▶ _WHAT IS BEING ASKED_:
Examine the entries and show every line in which the word "scene" is found.

▶ _DATA FOR PROCESSING_:

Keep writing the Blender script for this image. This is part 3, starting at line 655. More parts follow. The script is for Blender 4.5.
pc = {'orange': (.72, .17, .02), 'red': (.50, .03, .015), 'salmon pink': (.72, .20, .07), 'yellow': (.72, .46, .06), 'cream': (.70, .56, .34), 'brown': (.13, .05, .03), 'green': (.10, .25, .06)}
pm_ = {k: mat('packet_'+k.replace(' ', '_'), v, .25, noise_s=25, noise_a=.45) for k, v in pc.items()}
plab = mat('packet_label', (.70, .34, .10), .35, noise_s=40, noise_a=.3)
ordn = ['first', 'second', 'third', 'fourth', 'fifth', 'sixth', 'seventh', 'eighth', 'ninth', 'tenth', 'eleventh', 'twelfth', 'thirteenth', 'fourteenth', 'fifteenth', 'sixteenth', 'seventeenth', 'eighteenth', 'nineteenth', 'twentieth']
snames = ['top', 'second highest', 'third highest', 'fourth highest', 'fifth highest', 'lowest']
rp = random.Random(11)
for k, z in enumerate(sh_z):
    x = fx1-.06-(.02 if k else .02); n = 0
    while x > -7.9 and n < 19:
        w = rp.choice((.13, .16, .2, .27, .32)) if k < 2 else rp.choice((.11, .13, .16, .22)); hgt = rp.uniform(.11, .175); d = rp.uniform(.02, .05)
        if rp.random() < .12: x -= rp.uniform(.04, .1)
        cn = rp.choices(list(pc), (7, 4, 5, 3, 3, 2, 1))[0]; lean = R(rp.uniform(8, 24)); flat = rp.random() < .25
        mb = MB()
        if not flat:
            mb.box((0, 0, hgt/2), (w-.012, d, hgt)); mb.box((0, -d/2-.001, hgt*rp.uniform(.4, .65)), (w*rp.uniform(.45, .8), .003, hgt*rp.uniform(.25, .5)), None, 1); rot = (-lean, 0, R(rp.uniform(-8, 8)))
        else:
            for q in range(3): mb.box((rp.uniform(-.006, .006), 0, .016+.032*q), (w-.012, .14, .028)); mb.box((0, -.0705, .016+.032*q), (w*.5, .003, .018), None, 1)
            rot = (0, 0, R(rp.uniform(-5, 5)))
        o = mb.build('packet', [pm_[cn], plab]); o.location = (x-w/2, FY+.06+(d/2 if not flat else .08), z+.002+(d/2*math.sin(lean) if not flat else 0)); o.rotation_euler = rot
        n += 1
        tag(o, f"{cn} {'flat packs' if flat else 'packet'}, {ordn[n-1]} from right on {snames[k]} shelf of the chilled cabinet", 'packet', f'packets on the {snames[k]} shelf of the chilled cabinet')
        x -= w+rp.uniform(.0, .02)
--
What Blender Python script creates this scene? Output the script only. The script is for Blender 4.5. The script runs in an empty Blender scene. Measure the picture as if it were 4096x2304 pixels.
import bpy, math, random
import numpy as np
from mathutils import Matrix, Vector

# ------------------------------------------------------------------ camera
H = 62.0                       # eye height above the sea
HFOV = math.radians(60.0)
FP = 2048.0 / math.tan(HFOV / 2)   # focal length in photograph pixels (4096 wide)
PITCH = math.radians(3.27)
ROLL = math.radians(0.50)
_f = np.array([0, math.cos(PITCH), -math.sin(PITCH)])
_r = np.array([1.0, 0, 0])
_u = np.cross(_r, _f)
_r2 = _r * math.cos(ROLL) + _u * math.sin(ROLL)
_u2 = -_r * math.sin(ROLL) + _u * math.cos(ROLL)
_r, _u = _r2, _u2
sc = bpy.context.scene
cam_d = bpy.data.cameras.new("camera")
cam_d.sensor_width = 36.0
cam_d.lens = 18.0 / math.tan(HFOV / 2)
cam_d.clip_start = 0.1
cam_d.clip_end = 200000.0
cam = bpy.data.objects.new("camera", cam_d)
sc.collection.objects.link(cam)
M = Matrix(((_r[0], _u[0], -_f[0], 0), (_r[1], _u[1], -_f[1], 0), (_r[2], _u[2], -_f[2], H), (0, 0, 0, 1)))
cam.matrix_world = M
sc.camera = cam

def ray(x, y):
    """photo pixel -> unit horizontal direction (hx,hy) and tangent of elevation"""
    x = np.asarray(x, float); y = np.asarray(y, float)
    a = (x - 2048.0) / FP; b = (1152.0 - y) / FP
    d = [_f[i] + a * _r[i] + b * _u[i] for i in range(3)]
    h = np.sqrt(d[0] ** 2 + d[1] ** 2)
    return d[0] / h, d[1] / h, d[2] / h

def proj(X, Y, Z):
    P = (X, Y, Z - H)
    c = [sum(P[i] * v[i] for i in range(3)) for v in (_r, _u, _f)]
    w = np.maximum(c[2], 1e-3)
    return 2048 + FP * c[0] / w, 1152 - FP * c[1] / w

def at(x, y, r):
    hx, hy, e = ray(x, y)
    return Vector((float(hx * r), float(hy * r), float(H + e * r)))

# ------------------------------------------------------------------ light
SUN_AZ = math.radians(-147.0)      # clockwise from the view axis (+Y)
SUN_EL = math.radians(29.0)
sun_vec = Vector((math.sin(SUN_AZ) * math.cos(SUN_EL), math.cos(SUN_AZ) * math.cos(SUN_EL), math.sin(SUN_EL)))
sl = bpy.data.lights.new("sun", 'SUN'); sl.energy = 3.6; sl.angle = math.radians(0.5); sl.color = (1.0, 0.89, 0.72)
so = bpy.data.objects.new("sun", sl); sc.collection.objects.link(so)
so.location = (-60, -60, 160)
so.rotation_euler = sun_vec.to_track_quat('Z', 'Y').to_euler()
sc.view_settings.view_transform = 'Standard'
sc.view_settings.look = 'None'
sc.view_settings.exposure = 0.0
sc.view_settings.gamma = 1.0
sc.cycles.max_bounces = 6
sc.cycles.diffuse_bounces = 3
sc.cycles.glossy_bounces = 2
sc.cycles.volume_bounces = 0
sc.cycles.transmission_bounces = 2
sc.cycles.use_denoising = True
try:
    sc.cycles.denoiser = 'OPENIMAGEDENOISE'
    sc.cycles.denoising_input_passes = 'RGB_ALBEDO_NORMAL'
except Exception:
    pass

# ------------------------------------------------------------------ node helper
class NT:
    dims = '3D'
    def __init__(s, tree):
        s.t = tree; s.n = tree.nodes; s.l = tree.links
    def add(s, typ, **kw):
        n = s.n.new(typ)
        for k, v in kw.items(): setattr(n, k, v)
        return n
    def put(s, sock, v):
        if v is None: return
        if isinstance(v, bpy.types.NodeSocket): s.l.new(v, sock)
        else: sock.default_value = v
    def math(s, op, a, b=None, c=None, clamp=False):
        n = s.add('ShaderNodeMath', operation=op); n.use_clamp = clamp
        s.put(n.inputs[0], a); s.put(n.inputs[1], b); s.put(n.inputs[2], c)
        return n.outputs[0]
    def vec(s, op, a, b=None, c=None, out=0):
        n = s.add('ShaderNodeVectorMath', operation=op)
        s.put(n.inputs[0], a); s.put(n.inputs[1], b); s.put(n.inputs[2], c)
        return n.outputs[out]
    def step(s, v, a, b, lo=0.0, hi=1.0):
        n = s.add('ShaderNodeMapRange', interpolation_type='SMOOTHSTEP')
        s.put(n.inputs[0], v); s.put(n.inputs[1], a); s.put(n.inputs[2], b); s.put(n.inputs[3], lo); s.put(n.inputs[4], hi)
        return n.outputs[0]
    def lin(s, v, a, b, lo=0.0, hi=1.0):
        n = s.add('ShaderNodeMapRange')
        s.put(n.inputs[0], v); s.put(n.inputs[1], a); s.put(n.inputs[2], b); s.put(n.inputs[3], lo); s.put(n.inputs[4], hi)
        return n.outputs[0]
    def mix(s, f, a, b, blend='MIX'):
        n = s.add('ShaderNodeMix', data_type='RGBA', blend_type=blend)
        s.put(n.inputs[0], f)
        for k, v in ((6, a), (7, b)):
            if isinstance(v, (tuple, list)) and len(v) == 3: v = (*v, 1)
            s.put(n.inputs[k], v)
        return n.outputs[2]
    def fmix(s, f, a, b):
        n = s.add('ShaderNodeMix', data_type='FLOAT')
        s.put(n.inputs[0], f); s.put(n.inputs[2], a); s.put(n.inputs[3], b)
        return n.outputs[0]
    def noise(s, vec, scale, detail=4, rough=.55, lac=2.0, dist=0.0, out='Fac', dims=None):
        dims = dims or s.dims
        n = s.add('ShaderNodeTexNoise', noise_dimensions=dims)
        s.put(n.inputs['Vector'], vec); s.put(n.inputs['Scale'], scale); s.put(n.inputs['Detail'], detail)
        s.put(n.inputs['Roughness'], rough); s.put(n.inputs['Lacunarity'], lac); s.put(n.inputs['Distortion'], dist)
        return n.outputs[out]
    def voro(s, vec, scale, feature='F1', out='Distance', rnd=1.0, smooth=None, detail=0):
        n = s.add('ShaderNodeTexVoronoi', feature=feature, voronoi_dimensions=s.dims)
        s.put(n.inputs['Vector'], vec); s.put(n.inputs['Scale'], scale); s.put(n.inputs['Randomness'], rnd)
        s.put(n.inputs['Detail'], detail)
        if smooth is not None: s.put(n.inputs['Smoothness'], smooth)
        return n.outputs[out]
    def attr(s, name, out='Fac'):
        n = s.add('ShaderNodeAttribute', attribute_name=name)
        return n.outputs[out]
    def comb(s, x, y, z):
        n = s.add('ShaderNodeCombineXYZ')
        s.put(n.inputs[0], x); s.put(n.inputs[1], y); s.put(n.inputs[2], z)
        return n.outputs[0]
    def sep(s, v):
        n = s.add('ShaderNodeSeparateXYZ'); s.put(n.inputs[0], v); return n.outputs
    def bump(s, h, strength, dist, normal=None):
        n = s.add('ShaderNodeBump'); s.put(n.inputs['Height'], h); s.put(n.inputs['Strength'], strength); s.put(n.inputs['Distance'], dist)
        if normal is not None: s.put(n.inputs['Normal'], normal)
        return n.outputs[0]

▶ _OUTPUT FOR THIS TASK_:
What Blender Python script creates this scene? Output the script only. The script is for Blender 4.5. The script runs in an empty Blender scene. Measure the picture as if it were 4096x2304 pixels.
sc = bpy.context.scene